##### Provided data #####

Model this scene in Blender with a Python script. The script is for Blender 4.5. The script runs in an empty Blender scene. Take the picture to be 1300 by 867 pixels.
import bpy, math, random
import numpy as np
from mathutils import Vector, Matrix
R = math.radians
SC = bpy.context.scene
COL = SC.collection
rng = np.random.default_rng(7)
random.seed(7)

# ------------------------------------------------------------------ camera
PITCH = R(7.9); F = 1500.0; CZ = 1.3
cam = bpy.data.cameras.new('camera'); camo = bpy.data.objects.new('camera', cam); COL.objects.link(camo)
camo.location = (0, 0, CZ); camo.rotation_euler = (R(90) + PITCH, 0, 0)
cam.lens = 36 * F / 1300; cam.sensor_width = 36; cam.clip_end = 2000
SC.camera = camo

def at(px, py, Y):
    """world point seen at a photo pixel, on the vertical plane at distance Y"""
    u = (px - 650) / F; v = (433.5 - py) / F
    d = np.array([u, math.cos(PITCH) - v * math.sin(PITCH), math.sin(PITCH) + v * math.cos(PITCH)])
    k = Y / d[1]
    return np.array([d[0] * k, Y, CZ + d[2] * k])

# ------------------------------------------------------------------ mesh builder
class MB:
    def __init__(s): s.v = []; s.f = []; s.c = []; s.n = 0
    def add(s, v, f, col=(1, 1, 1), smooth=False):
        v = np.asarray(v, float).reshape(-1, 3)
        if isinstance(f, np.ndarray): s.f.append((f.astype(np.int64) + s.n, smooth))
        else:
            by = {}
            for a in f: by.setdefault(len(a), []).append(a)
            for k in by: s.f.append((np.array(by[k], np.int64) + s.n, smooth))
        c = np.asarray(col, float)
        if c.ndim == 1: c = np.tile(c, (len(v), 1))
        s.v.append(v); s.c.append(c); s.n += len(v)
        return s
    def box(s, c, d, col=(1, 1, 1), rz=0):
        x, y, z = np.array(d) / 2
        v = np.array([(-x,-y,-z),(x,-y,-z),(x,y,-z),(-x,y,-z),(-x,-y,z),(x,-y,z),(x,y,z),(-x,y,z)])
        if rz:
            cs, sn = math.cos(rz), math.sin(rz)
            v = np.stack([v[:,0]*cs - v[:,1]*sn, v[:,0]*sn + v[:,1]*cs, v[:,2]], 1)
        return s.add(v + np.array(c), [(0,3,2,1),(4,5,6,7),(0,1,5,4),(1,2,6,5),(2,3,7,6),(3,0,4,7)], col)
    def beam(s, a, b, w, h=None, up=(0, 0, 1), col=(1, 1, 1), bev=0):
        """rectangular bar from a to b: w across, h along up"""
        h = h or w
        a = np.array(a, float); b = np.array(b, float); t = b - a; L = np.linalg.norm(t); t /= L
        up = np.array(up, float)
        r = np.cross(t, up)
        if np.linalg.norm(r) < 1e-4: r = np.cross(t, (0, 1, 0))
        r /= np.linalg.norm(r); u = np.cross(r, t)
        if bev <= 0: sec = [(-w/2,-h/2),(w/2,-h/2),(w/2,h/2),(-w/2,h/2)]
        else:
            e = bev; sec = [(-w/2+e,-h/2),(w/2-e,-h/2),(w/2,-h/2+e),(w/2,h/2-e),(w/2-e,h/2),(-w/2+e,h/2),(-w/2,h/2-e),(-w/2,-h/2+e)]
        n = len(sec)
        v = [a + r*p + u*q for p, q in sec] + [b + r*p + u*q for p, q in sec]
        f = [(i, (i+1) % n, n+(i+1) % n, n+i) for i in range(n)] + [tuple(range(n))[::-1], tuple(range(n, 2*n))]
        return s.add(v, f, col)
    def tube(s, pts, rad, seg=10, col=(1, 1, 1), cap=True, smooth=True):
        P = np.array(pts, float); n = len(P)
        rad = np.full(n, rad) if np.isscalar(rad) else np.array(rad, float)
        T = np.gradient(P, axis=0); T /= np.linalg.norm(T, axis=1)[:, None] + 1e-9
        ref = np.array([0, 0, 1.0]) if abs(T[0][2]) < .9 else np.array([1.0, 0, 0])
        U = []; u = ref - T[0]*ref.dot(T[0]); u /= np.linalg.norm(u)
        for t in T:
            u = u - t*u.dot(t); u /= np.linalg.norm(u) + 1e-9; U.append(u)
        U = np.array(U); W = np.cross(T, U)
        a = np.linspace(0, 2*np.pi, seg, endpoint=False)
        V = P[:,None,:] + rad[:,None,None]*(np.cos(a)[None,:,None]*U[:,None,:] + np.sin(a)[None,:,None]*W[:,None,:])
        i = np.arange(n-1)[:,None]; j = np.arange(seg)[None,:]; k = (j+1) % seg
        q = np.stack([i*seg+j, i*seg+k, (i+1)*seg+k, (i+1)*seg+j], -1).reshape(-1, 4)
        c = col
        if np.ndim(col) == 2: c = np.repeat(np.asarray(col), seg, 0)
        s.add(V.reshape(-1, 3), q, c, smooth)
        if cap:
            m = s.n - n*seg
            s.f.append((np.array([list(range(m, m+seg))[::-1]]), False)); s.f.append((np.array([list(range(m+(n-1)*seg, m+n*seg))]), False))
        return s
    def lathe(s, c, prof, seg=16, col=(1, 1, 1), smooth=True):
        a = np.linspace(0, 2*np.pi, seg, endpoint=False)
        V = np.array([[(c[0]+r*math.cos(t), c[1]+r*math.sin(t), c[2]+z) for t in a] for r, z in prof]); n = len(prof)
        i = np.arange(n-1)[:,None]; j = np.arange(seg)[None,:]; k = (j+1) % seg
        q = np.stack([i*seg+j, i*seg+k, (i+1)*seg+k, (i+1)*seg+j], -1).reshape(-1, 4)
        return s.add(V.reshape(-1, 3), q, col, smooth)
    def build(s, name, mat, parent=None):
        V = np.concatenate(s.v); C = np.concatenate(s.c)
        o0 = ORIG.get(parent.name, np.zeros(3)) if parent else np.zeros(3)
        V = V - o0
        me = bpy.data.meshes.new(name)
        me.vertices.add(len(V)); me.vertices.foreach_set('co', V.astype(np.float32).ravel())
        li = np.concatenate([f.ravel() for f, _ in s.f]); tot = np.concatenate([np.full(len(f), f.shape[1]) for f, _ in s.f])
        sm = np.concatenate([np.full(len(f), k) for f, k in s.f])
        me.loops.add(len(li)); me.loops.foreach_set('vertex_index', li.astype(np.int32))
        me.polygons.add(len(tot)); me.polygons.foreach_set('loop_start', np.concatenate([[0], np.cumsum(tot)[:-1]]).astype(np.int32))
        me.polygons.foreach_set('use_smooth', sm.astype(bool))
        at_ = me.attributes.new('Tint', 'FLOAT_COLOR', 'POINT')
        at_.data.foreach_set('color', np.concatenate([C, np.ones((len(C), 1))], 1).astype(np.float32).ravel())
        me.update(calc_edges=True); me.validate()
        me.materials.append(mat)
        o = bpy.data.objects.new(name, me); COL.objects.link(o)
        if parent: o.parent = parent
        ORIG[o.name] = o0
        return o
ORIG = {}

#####

**Aim:**
Starting at the first line of the listing, retype every line up to and including the one with "return np.array([d[0] *".

**Output for this task:**
Model this scene in Blender with a Python script. The script is for Blender 4.5. The script runs in an empty Blender scene. Take the picture to be 1300 by 867 pixels.
import bpy, math, random
import numpy as np
from mathutils import Vector, Matrix
R = math.radians
SC = bpy.context.scene
COL = SC.collection
rng = np.random.default_rng(7)
random.seed(7)

# ------------------------------------------------------------------ camera
PITCH = R(7.9); F = 1500.0; CZ = 1.3
cam = bpy.data.cameras.new('camera'); camo = bpy.data.objects.new('camera', cam); COL.objects.link(camo)
camo.location = (0, 0, CZ); camo.rotation_euler = (R(90) + PITCH, 0, 0)
cam.lens = 36 * F / 1300; cam.sensor_width = 36; cam.clip_end = 2000
SC.camera = camo

def at(px, py, Y):
    """world point seen at a photo pixel, on the vertical plane at distance Y"""
    u = (px - 650) / F; v = (433.5 - py) / F
    d = np.array([u, math.cos(PITCH) - v * math.sin(PITCH), math.sin(PITCH) + v * math.cos(PITCH)])
    k = Y / d[1]
    return np.array([d[0] * k, Y, CZ + d[2] * k])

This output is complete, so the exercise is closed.